We do not believe in ourselves until someone reveals that deep inside us something is valuable, worth listening to, worthy of our trust, sacred to our touch. Once we believe in ourselves we can risk curiosity, wonder, spontaneous delight or any experience that reveals the human spirit. - EE Cummings

Wednesday, November 29, 2006

Aimee

So, I got a call about twenty to five this afternoon and after I hung up, I was desperately wanting (no, more like needing) to talk to somebody. I tried calling Angie, but we're in different time zones and I don't know, perhaps she was at work or something, but she didn't answer. I called Drew, but that was silly because I couldn't have talked to him about what was on my mind if I'd wanted to and he just succeeded in upsetting me further because he's gone and broken his wrist and refuses to see a doctor because they'd just end up putting him in a cast and telling him he can't ride his bike for an indeterminate amount of time, and apparently that is unacceptable. Sigh. By the time I hung up with Drew I was home and I tried talking to my dad, and that ended up being a mistake of distressing proportions. I love the man but he can be so outrageously insensitive sometimes and let me tell you, tonight took the cake. Needless to say, by the time I went upstairs I had a banging headache and I certainly didn't feel any better. I thought about calling my mom or Christie, but to what end, they're both going through their own shit right now and what I was needing was to talk not listen.

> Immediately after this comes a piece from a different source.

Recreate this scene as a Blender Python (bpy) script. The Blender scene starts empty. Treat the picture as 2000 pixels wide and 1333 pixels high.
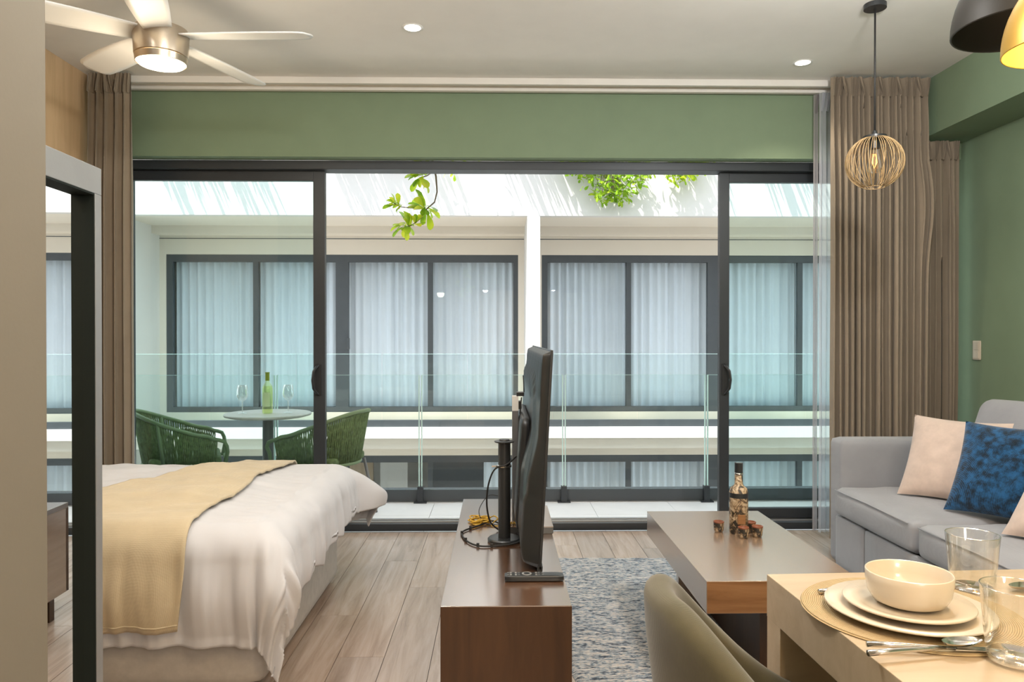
import bpy, bmesh, math, random
from math import sin, cos, pi, radians, hypot, atan2, sqrt
from mathutils import Vector, Matrix, noise

random.seed(7)
S = bpy.context.scene
COL = S.collection

# ------------------------------------------------------------------ camera
cam_d = bpy.data.cameras.new('camera')
cam_d.sensor_width = 36.0
cam_d.lens = 1450.0 / 2000.0 * 36.0
cam_d.clip_start = 0.05
cam = bpy.data.objects.new('camera', cam_d)
COL.objects.link(cam)
cam.location = (0, 0, 1.236)
cam.rotation_euler = (radians(90 - 0.375), 0, radians(-1.067))
S.camera = cam

# ------------------------------------------------------------------ world, sun, exposure
W = bpy.data.worlds.new('world'); S.world = W
W.use_nodes = True
bg = W.node_tree.nodes['Background']
bg.inputs[0].default_value = (0.86, 0.93, 1.0, 1)
bg.inputs[1].default_value = 2.35
sun_d = bpy.data.lights.new('sun', 'SUN'); sun_d.energy = 8.0; sun_d.angle = radians(0.6)
sun_d.color = (1.0, 0.95, 0.88)
sun = bpy.data.objects.new('sun', sun_d); COL.objects.link(sun)
sun.rotation_euler = Vector((0.36, 0.35, -0.9)).to_track_quat('-Z', 'Y').to_euler()
S.view_settings.view_transform = 'Standard'
S.view_settings.look = 'None'
S.view_settings.gamma = 1.0
S.view_settings.use_curve_mapping = False
S.view_settings.exposure = 0.18
S.cycles.transparent_max_bounces = 40

def area(name, loc, size, energy, color, rot=(0, 0, 0), sy=None):
    d = bpy.data.lights.new(name, 'AREA'); d.energy = energy; d.color = color
    d.shape = 'RECTANGLE'; d.size = size; d.size_y = sy or size
    o = bpy.data.objects.new(name, d); COL.objects.link(o); o.location = loc; o.rotation_euler = rot
    return o
WARM = (1.0, 0.72, 0.42); NEUT = (1.0, 0.95, 0.90)
# warm ceiling lighting of kitchen and entry; the bed fill is added brightening
area('kitchen_ceiling_light', (0.9, -0.9, 2.76), 1.2, 32, WARM)
area('entry_ceiling_light', (0.55, 0.2, 2.76), 0.5, 24, (1.0, 0.70, 0.40))
area('bed_fill_light', (-1.3, 2.3, 2.77), 0.6, 10, NEUT)  # unseen fill added to brighten the bed side, no fixture there
def fill_point(name, loc, energy, color, size):
    d = bpy.data.lights.new(name, 'POINT'); d.energy = energy; d.color = color; d.shadow_soft_size = size
    o = bpy.data.objects.new(name, d); COL.objects.link(o); o.location = loc
fill_point('kitchen_fill_light', (0.9, -1.3, 2.0), 60, NEUT, 0.25)  # unseen omni fill added behind the camera to brighten the ceiling
fill_point('living_fill_light', (1.45, 2.35, 2.5), 62, (1.0, 0.99, 0.97), 0.07)  # unseen fill added above the frame to brighten ceiling, beam and right wall
fill_point('hall_fill_light', (-0.35, 1.75, 2.5), 42, (1.0, 0.98, 0.95), 0.07)  # second unseen fill, added on the left to even out the brightness

# ------------------------------------------------------------------ materials
MATS = {}
class NT:
    def __init__(s, name):
        m = bpy.data.materials.new(name); m.use_nodes = True
        s.m = m; s.t = m.node_tree; s.b = s.t.nodes['Principled BSDF']; s.out = s.t.nodes['Material Output']
        MATS[name] = m
    def n(s, typ, **kw):
        nd = s.t.nodes.new(typ)
        for k, v in kw.items():
            if k.startswith('i_'):
                nd.inputs[k[2:].replace('_', ' ')].default_value = v
            else: setattr(nd, k, v)
        return nd
    def l(s, a, b): s.t.links.new(a, b)
    def coords(s, scale=(1, 1, 1), kind='Object'):
        tc = s.n('ShaderNodeTexCoord'); mp = s.n('ShaderNodeMapping')
        mp.inputs['Scale'].default_value = scale
        s.l(tc.outputs[kind], mp.inputs[0]); return mp.outputs[0]
    def noise(s, vec, scale, detail=4, rough=0.55, dist=0.0):
        nd = s.n('ShaderNodeTexNoise'); nd.inputs['Scale'].default_value = scale
        nd.inputs['Detail'].default_value = detail; nd.inputs['Roughness'].default_value = rough
        nd.inputs['Distortion'].default_value = dist
        s.l(vec, nd.inputs['Vector']); return nd.outputs['Fac']
    def ramp(s, fac, stops):
        r = s.n('ShaderNodeValToRGB'); e = r.color_ramp.elements
        while len(e) > 1: e.remove(e[-1])
        e[0].position = stops[0][0]; e[0].color = (*stops[0][1], 1)
        for p, c in stops[1:]:
            x = e.new(p); x.color = (*c, 1)
        s.l(fac, r.inputs[0]); return r.outputs[0]
    def bump(s, h, strength=0.3, dist=0.01):
        b = s.n('ShaderNodeBump'); b.inputs['Strength'].default_value = strength; b.inputs['Distance'].default_value = dist
        s.l(h, b.inputs['Height']); s.l(b.outputs[0], s.b.inputs['Normal'])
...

Anyway, the point of all this nonsensical rambling is, sometimes it kind of sucks not having someone to talk to when you're needing it.

5 Comments:

At Wed Nov 29, 10:02:00 PM, Blogger Drew said...

... but isn't that one of the points of having a blog?

Of having someplace to 'rage against the machine'?

to speak that which must be spoken?

To dream the impossible dream??

Sorry had to throw in the third ;-)

On an unrelated note... how do you have it so that the comments are dated? really like that... wish I could do that on my blog- so I know when you and evan actually reply to something.
( actually I wish that blogger like lj just sent me a note. that way I didn't have to look in on my blog save for when I *knew* there were comments there).

 
At Wed Nov 29, 10:45:00 PM, Blogger nina said...

You know you can call me angel, day or night, anytime.
Love you...
nina

 
At Thu Nov 30, 02:02:00 AM, Blogger Unknown said...

Ditto babe, regardless of my own stuff, I'm here (or try to be) when you need me

(and for the melodramatic doomsayers out there...I wasn't the call she got)

 
At Thu Nov 30, 08:07:00 AM, Blogger Angie said...

I'm so sorry Aimee! I didn't see that you called my cell or I would have answered!

What's going on ? You can call me at work today if you need to or tonight when I get home, you can call me there (my cell gets crappy reception in my house - go figure).

 
At Thu Nov 30, 11:17:00 AM, Anonymous Anonymous said...

Hey sweetie,

You know you can write me anytime when you feel sad or when you need to talk to someone. I'm always in front of my computer working on my thesis so don't hesitate to write.